━━ The records

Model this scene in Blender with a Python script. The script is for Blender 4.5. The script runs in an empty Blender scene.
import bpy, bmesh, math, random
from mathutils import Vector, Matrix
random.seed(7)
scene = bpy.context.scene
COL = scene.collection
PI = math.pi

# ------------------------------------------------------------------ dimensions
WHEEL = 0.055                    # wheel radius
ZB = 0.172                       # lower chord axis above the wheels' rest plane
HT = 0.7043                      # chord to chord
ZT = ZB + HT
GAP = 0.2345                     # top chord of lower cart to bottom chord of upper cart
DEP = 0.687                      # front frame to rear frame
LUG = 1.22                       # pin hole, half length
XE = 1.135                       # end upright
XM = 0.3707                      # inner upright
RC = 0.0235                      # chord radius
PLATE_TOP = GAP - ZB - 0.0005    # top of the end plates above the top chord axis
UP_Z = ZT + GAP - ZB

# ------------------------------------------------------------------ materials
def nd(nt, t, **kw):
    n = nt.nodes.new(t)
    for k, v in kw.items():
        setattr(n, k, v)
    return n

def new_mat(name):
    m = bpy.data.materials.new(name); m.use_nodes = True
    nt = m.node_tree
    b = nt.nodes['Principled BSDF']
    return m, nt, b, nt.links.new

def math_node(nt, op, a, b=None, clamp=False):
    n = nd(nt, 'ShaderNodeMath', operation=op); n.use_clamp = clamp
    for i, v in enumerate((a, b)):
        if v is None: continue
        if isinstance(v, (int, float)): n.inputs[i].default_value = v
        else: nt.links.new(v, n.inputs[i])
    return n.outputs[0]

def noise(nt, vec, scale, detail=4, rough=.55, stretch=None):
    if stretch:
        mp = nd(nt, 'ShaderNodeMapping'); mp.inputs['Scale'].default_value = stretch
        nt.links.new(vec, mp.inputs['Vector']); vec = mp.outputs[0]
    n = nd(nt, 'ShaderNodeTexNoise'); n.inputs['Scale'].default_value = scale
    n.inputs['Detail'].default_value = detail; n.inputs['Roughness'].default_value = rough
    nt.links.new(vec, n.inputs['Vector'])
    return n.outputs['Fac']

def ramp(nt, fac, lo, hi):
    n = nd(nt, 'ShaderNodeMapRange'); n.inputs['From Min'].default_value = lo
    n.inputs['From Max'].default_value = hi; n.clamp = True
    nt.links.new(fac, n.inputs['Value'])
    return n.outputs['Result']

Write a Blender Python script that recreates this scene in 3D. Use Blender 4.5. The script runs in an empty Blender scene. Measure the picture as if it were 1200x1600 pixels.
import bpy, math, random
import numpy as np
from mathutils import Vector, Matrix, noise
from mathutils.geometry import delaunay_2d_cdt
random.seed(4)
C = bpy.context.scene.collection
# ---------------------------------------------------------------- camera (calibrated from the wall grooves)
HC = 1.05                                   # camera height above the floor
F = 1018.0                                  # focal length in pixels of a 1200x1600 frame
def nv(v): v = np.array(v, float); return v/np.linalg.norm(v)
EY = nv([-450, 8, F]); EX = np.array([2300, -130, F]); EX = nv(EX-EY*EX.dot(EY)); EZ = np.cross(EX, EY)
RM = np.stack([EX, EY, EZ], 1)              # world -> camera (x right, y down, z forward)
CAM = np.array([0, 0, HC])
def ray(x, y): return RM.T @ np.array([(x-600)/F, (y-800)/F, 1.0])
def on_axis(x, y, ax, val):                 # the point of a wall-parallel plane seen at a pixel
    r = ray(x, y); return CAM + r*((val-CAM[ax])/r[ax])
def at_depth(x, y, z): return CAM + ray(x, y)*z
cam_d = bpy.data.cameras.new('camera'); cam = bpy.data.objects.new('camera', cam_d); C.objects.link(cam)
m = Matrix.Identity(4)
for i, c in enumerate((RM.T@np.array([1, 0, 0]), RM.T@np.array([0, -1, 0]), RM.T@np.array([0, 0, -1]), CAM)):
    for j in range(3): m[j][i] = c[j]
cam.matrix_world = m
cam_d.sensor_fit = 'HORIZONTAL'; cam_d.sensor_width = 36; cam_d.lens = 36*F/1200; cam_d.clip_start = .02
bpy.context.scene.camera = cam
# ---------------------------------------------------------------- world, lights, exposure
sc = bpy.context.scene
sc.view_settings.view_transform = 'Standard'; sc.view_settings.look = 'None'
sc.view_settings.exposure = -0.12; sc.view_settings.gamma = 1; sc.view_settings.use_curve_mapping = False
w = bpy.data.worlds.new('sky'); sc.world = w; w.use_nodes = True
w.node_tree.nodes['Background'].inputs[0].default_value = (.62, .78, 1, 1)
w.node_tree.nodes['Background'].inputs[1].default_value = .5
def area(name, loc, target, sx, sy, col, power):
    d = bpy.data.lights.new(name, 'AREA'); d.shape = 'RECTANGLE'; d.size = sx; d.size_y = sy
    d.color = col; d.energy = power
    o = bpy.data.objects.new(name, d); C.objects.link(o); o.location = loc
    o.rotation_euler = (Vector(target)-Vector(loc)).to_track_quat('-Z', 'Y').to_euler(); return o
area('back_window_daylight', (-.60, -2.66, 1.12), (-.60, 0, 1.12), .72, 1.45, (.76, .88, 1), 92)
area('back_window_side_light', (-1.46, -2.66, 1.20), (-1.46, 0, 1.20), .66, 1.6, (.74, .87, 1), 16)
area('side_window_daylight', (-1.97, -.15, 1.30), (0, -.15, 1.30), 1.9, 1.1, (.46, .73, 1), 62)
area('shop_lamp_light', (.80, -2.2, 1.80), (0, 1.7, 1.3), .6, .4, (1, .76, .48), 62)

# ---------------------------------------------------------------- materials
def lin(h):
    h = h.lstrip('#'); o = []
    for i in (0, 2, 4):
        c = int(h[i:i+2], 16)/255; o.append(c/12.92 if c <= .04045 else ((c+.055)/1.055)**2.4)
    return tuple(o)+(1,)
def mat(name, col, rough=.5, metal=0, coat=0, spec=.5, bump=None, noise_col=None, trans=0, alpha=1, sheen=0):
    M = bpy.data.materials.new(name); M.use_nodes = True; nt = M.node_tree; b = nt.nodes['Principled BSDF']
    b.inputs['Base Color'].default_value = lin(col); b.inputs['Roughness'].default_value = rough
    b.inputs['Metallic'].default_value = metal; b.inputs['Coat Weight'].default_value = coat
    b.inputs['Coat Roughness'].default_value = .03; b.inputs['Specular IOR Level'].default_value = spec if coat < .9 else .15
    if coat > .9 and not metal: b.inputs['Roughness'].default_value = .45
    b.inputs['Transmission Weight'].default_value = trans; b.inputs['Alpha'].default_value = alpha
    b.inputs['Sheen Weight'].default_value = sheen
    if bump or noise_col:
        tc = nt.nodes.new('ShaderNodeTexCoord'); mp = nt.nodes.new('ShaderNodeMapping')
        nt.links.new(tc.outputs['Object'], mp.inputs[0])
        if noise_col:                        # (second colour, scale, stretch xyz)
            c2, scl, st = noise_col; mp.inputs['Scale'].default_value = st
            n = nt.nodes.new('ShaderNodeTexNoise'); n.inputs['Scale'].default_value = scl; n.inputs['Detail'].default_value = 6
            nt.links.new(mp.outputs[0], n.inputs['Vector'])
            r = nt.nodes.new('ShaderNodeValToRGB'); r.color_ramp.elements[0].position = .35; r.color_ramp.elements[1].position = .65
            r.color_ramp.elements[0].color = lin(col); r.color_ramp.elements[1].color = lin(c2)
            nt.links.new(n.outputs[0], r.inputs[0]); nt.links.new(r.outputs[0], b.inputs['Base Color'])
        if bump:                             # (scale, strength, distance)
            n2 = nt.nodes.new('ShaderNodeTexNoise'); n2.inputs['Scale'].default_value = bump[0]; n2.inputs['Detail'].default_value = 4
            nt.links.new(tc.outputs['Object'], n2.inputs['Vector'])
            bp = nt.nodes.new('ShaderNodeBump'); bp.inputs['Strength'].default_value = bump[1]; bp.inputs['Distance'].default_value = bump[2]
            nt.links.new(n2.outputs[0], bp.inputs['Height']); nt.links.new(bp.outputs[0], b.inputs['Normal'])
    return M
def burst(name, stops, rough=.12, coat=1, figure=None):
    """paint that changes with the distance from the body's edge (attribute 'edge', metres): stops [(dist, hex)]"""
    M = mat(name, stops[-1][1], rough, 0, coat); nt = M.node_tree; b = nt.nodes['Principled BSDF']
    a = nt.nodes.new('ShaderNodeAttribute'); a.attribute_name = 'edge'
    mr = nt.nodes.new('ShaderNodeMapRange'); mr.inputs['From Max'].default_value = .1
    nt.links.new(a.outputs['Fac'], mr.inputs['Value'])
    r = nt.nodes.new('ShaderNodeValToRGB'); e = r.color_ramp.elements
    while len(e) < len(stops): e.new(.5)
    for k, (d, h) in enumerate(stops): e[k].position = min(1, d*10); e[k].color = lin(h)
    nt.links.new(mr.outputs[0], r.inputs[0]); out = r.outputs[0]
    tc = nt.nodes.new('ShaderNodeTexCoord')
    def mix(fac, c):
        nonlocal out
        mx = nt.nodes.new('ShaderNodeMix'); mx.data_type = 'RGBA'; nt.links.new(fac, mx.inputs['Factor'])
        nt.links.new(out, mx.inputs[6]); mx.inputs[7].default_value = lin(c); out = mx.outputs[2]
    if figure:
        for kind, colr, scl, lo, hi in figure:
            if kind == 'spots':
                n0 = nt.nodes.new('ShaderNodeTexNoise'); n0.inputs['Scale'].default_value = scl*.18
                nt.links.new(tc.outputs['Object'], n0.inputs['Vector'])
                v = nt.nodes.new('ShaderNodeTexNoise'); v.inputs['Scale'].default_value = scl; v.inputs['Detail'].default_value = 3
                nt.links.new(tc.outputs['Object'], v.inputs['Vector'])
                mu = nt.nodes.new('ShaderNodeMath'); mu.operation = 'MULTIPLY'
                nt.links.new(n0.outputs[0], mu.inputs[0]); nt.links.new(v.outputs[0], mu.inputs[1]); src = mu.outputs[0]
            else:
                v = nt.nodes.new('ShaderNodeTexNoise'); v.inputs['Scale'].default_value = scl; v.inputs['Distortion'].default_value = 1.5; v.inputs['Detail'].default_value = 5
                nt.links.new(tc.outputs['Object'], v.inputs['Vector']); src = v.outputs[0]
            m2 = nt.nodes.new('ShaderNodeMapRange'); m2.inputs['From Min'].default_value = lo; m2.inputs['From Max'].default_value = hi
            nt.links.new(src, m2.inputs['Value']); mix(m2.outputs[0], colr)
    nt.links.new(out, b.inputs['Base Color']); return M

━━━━

• _What is being asked_:
Search the records for the word "that" and copy every line where it occurs.

• _Full answer_:
Write a Blender Python script that recreates this scene in 3D. Use Blender 4.5. The script runs in an empty Blender scene. Measure the picture as if it were 1200x1600 pixels.
    """paint that changes with the distance from the body's edge (attribute 'edge', metres): stops [(dist, hex)]"""